Won’t You Be My Neighbor is only one of the treats in store at the film festival. Vickery said, “Once again we have gathered films from around world as well as local films. We are opening with American Animals, which was also a big hit at Sundance. It’s a narrative film based on a true story and is a great opening night film for the audience—kind of funny, kind of poignant, little bit of a thriller.”

Opening night will also bring the Weisz tribute. Over the past 25 years she has won or been nominated for nearly every film industry award. She will appear on the Mahaiwe Theater stage May 31st in conversation with film critic David Edelstein, followed by a screening of her new film, Disobedience. . She’s had such an eclectic, diverse career and her work just gets richer and deeper,” Vickery said.

The Pittsfield MA festival venue will open with Bad Reputation, “which is great fun,” Vickery said. “And for the second year in a row, we are hosting Tea Talks.

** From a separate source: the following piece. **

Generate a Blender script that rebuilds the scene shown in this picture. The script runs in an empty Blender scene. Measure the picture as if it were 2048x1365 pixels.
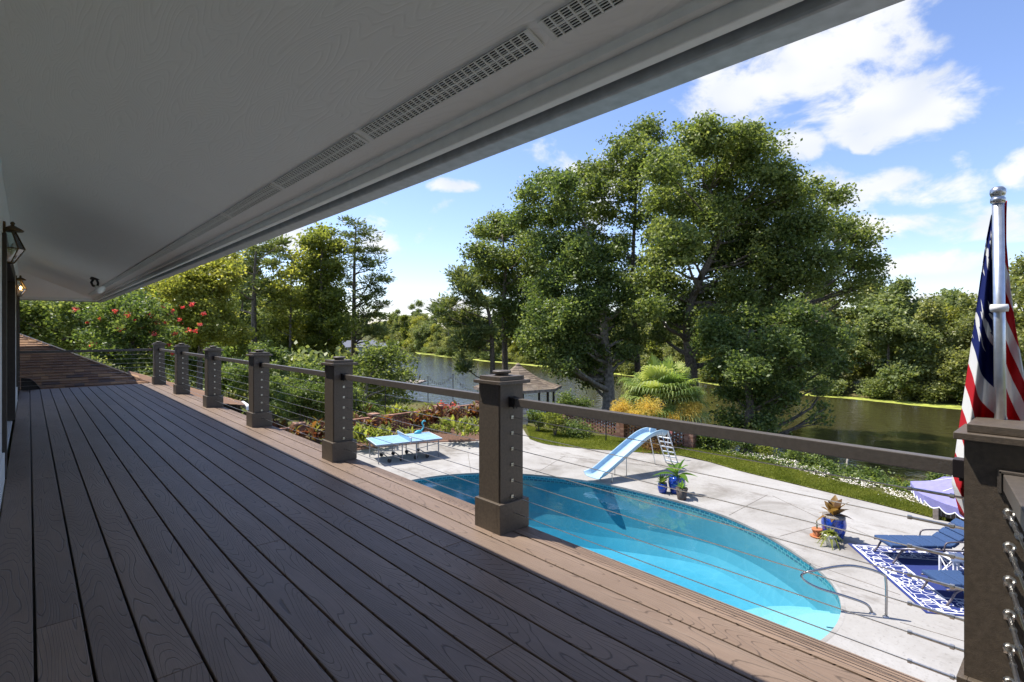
import bpy, bmesh, math, random
import numpy as np
from mathutils import Vector, Matrix
random.seed(7)
RNG = np.random.default_rng(11)
S = bpy.context.scene
COL = S.collection
R = math.radians

# ---------------------------------------------------------------- camera
F = 1060.0; CX = 1024.0; HY = 661.0
YAW = math.atan2(967, F)
SN, CS = math.sin(YAW), math.cos(YAW)
CAMZ = 5.0; DECK = 3.7
cam = bpy.data.cameras.new('camera'); cam_o = bpy.data.objects.new('camera', cam); COL.objects.link(cam_o)
cam.sensor_width = 36; cam.lens = 36 * F / 2048.0
cam.shift_y = -(682.5 - HY) / 2048.0 * 1.0
cam.clip_start = 0.05; cam.clip_end = 3000
cam_o.location = (0, 0, CAMZ); cam_o.rotation_euler = (R(90), 0, -YAW)
S.camera = cam_o

# ---------------------------------------------------------------- light
SUN_H = Vector((-0.44, 0.9, 0)).normalized(); SUN_EL = R(63.5)
sun_dir = Vector((SUN_H.x * math.cos(SUN_EL), SUN_H.y * math.cos(SUN_EL), math.sin(SUN_EL)))
sl = bpy.data.lights.new('sun', 'SUN'); sl.energy = 2.9; sl.angle = R(0.53); sl.color = (1.0, 0.95, 0.87)
so = bpy.data.objects.new('sun', sl); COL.objects.link(so)
so.rotation_euler = sun_dir.to_track_quat('Z', 'Y').to_euler(); so.location = (0, 0, 60)
SKY_STRENGTH = 0.082
S.view_settings.view_transform = 'Standard'; S.view_settings.look = 'None'
S.view_settings.exposure = 1.48; S.view_settings.gamma = 1.0
try:
    S.view_settings.use_curve_mapping = False
except Exception:
    pass
S.render.engine = 'CYCLES'
S.cycles.max_bounces = 8; S.cycles.diffuse_bounces = 6; S.cycles.glossy_bounces = 3; S.cycles.transmission_bounces = 4; S.cycles.transparent_max_bounces = 10
S.cycles.caustics_reflective = False; S.cycles.caustics_refractive = False

def ray(px, py):
    r = (px - CX) / F
    return Vector((SN + r * CS, CS - r * SN, -(py - HY) / F))
def at(px, py, d):
    "the place seen at photo position (px, py) at distance d along the view axis"
    return Vector((0, 0, CAMZ)) + ray(px, py) * d
def ground(px, py, z=0.0):
    v = ray(px, py)
    return Vector((0, 0, CAMZ)) + v * ((z - CAMZ) / v.z)

# ---------------------------------------------------------------- node helper
class NT:
    def __init__(s, tree): s.t = tree; s.n = tree.nodes; s.l = tree.links
    def __call__(s, typ, inputs=None, **kw):
        nd = s.n.new(typ)
        for k, v in kw.items(): setattr(nd, k, v)
        for k, v in (inputs or {}).items():
            sock = nd.inputs[k]
            if isinstance(v, bpy.types.NodeSocket): s.l.new(v, sock)
            else: sock.default_value = v
        return nd
    def math(s, op, a, b=0.0, c=None, clamp=False):
        i = {0: a, 1: b}
        if c is not None: i[2] = c
        return s('ShaderNodeMath', i, operation=op, use_clamp=clamp).outputs[0]
    def vmath(s, op, a, b=None, out=0):
        i = {0: a}
        if b is not None: i[1] = b
        return s('ShaderNodeVectorMath', i, operation=op).outputs[out]
    def ramp(s, fac, stops, interp='LINEAR'):
        nd = s('ShaderNodeValToRGB', {0: fac}); cr = nd.color_ramp; cr.interpolation = interp
        while len(cr.elements) < len(stops): cr.elements.new(0.5)
        for e, (p, c) in zip(cr.elements, stops):
            e.position = p; e.color = (c[0], c[1], c[2], 1) if len(c) == 3 else c
        return nd.outputs[0]
    def mix(s, fac, a, b, blend='MIX'):
        nd = s('ShaderNodeMix', data_type='RGBA', blend_type=blend)
        for sock, v in ((nd.inputs[0], fac), (nd.inputs[6], a), (nd.inputs[7], b)):
            if isinstance(v, bpy.types.NodeSocket): s.l.new(v, sock)
            else: sock.default_value = v if not isinstance(v, tuple) or len(v) == 4 else (*v, 1)
        return nd.outputs[2]
    def sstep(s, v, a, b):
        return s('ShaderNodeMapRange', {0: v, 1: a, 2: b, 3: 0.0, 4: 1.0}, interpolation_type='SMOOTHSTEP').outputs[0]

# ---------------------------------------------------------------- sky
W = bpy.data.worlds.new('World'); S.world = W; W.use_nodes = True
W.node_tree.nodes.clear(); n = NT(W.node_tree)
sky = n('ShaderNodeTexSky', sky_type='NISHITA', sun_disc=False)
sky.sun_elevation = SUN_EL; sky.sun_rotation = math.atan2(SUN_H.x, SUN_H.y); sky.altitude = 0
sky.air_density = 1.0; sky.dust_density = 0.3; sky.ozone_density = 3.5
tc = n('ShaderNodeTexCoord').outputs['Generated']
sep = n('ShaderNodeSeparateXYZ', {0: tc})
zz = n.math('MAXIMUM', sep.outputs[2], 0.0)
den = n.math('ADD', zz, 0.22)
flat = n('ShaderNodeCombineXYZ', {0: n.math('DIVIDE', sep.outputs[0], den), 1: n.math('DIVIDE', sep.outputs[1], den), 2: 0.0}).outputs[0]
big = n('ShaderNodeTexNoise', {'Vector': flat, 'Scale': 1.3, 'Detail': 3.0, 'Roughness': 0.5}).outputs[0]
fine = n('ShaderNodeTexNoise', {'Vector': n.vmath('MULTIPLY', tc, (9, 9, 15)), 'Scale': 1.0, 'Detail': 6.0, 'Roughness': 0.6, 'Distortion': 0.3}).outputs[0]
field = n.math('MULTIPLY', n.math('SUBTRACT', big, 0.545), 5.0)        # scattered fair-weather cloud all over the sky
def cloud(px, py, w, h, amp=1.0):
    c = ray(px, py).normalized(); t = Vector((c.y, -c.x, 0)).normalized(); u = c.cross(t)
    off = n.vmath('SUBTRACT', tc, tuple(c))
    a = n.math('DIVIDE', n.vmath('DOT_PRODUCT', off, tuple(t), out=1), w)
    b = n.math('DIVIDE', n.vmath('DOT_PRODUCT', off, tuple(u), out=1), h)
    r2 = n.math('ADD', n.math('MULTIPLY', a, a), n.math('MULTIPLY', b, b))
    return n.math('MULTIPLY', n.math('SUBTRACT', 1.0, r2), amp)
for c in [(1660, 130, .135, .085), (1800, 215, .11, .055), (1480, 200, .12, .05), (1590, 290, .045, .03), (1800, 385, .11, .036),
          (1850, 530, .10, .022), (900, 372, .06, .015), (1920, 320, .02, .016), (2045, 335, .03, .03), (1730, 450, .10, .022),
          (840, 610, .12, .013), (2020, 450, .05, .03), (600, 470, .05, .03), (1900, 600, .13, .011), (1725, 288, .018, .016)]:
    field = n.math('MAXIMUM', field, cloud(*c))
field = n.math('MAXIMUM', field, -0.9)
dens = n.math('ADD', field, n.math('MULTIPLY', n.math('SUBTRACT', fine, 0.52), 4.2))
mask = n.sstep(dens, -0.05, 0.85)
mask = n.math('MULTIPLY', mask, n.sstep(sep.outputs[2], -0.02, 0.05))
shade = n('ShaderNodeTexNoise', {'Vector': n.vmath('MULTIPLY', n.vmath('ADD', tc, (0, 0, 0.02)), (7, 7, 13)), 'Scale': 1.0, 'Detail': 2.0}).outputs[0]
ccol = n.ramp(shade, [(0.3, (0.29, 0.31, 0.345)), (0.62, (0.39, 0.39, 0.39))])
skyc = n.mix(1.0, sky.outputs[0], (SKY_STRENGTH * 1.0, SKY_STRENGTH * .94, SKY_STRENGTH * 1.04), 'MULTIPLY')
tot = n.mix(n.math('MULTIPLY', mask, 0.93), skyc, ccol)
W.cycles.sampling_method = 'NONE'
bg = n('ShaderNodeBackground', {'Color': tot, 'Strength': 1.0})
n.l.new(bg.outputs[0], n('ShaderNodeOutputWorld').inputs[0])

# ---------------------------------------------------------------- materials
M = {}
def newmat(name):
    m = bpy.data.materials.new(name); m.use_nodes = True; m.node_tree.nodes.clear()
    M[name] = m
    return m, NT(m.node_tree)
def finish(n, shader):
    n.l.new(shader, n('ShaderNodeOutputMaterial').inputs[0])
def simple(name, col, rough=0.5, metal=0.0, spec=0.5, noise=0.08, nscale=30.0, bump=0.0, bscale=60.0, coat=0.0):
    m, n = newmat(name)
    co = n('ShaderNodeTexCoord').outputs['Object']
    nz = n('ShaderNodeTexNoise', {'Vector': co, 'Scale': nscale, 'Detail': 4.0}).outputs[0]
    lo = tuple(c * (1 - noise * 2) for c in col); hi = tuple(min(1, c * (1 + noise * 2)) for c in col)
    c = n.ramp(nz, [(0.3, lo), (0.7, hi)])
    p = n('ShaderNodeBsdfPrincipled', {'Base Color': c, 'Roughness': rough, 'Metallic': metal, 'Specular IOR Level': spec, 'Coat Weight': coat})
    if bump:
        b = n('ShaderNodeTexNoise', {'Vector': co, 'Scale': bscale, 'Detail': 3.0}).outputs[0]
        bp = n('ShaderNodeBump', {'Height': b, 'Strength': bump, 'Distance': 0.02})
        n.l.new(bp.outputs[0], p.inputs['Normal'])
    finish(n, p.outputs[0])
    return m
simple('post_brown', (0.085, 0.066, 0.048), 0.5, noise=0.1, nscale=60, bump=0.07, bscale=220)
simple('rail_brown', (0.085, 0.072, 0.06), 0.42, noise=0.06, nscale=50, bump=0.06, bscale=120)
simple('black_plastic', (0.012, 0.008, 0.008), 0.45, noise=0.05)
simple('steel', (0.52, 0.51, 0.49), 0.3, metal=1.0, noise=0.08, nscale=80)
simple('chrome', (0.34, 0.34, 0.35), 0.14, metal=1.0, noise=0.04)
simple('pole_metal', (0.55, 0.58, 0.62), 0.35, metal=0.9, noise=0.05, nscale=40)
simple('galvanised', (0.4, 0.42, 0.43), 0.5, metal=0.3, noise=0.07, nscale=18)
simple('white_paint', (0.78, 0.78, 0.75), 0.55, noise=0.02, nscale=20, bump=0.05)
simple('white_plain', (0.8, 0.8, 0.8), 0.4, noise=0.02)
simple('dark_trim', (0.035, 0.026, 0.02), 0.5, noise=0.1)
simple('door_dark', (0.012, 0.011, 0.011), 0.12, noise=0.05)
simple('brass_old', (0.13, 0.09, 0.045), 0.5, metal=0.7, noise=0.2, nscale=60)
simple('slide_blue', (0.36, 0.52, 0.64), 0.35, noise=0.04, nscale=8, coat=0.3)
simple('slide_white', (0.72, 0.76, 0.78), 0.4, noise=0.06)
simple('table_blue', (0.22, 0.38, 0.54), 0.5, noise=0.06, nscale=5)
simple('table_grey', (0.2, 0.21, 0.23), 0.45, metal=0.4)
simple('rubber', (0.02, 0.02, 0.02), 0.7)
simple('pot_blue', (0.012, 0.05, 0.33), 0.16, noise=0.35, nscale=14, coat=0.6)
simple('pot_grey', (0.2, 0.18, 0.16), 0.6, noise=0.2)
simple('pot_brown', (0.07, 0.05, 0.04), 0.6, noise=0.15)
simple('terracotta', (0.42, 0.15, 0.06), 0.75, noise=0.1)
simple('pot_white', (0.6, 0.58, 0.54), 0.6, noise=0.12)
simple('soil', (0.05, 0.035, 0.025), 0.95, noise=0.25, nscale=60, bump=0.6)
simple('cushion_blue', (0.022, 0.058, 0.15), 0.85, noise=0.08, nscale=30, bump=0.15, bscale=300)
simple('lounger_frame', (0.13, 0.11, 0.12), 0.4, metal=0.3)
simple('umbrella_cloth', (0.22, 0.205, 0.42), 0.8, noise=0.05, nscale=10)
simple('bark', (0.13, 0.105, 0.08), 0.9, noise=0.3, nscale=9, bump=0.8, bscale=12)
simple('bark_pale', (0.28, 0.25, 0.21), 0.9, noise=0.25, nscale=6, bump=0.6, bscale=12)
simple('mulch', (0.11, 0.055, 0.032), 0.95, noise=0.35, nscale=25, bump=1.0, bscale=30)
simple('shell_gravel', (0.62, 0.57, 0.5), 0.9, noise=0.15, nscale=20)
simple('duckweed', (0.30, 0.33, 0.05), 0.8, noise=0.25, nscale=1.2)
simple('rope_wire', (0.02, 0.02, 0.02), 0.6)
simple('teal_paint', (0.06, 0.38, 0.45), 0.4)
simple('red_pink', (0.7, 0.25, 0.2), 0.5)
simple('wood_grey', (0.24, 0.2, 0.17), 0.85, noise=0.2, nscale=8)
simple('sign_wood', (0.46, 0.42, 0.37), 0.8, noise=0.15, nscale=8)
simple('house_pale', (0.6, 0.6, 0.58), 0.7)
simple('roof_grey', (0.16, 0.17, 0.2), 0.8)
simple('joint_dark', (0.16, 0.14, 0.12), 0.95, noise=0.2, nscale=10)
simple('fruit_yellow', (0.55, 0.36, 0.07), 0.8, noise=0.25, nscale=6)
simple('frost_white', (0.85, 0.87, 0.88), 0.2, noise=0.02)
simple('pool_step', (0.27, 0.5, 0.53), 0.5, noise=0.03)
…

Charles Randolph, who won the Oscar for best adapted screenplay for The Big Short, will discuss Script to Screen, and Academy Award-winning director Cynthia Wade will discuss her new film, Grit.”

Vickery tantalized BIFF-goers by saying Sunday will bring a film she would not name that wowed audiences at the Tribeca Film Festival. “The main character will be in attendance,” she promised.

Finally, there will be a staged reading of selections from Mumbet, the story of a Sheffield slave who heard the words “all men are created free and equal” in the home of her Patriot master, Colonel John Ashley and sought her own freedom, thereby helping to end slavery in Massachusetts. The story is being turned into a movie with actress Octavia Spencer as executive producer. “Potentially, there will be 20 actors on stage, Vickery said. Governor Deval Patrick will give the introduction.”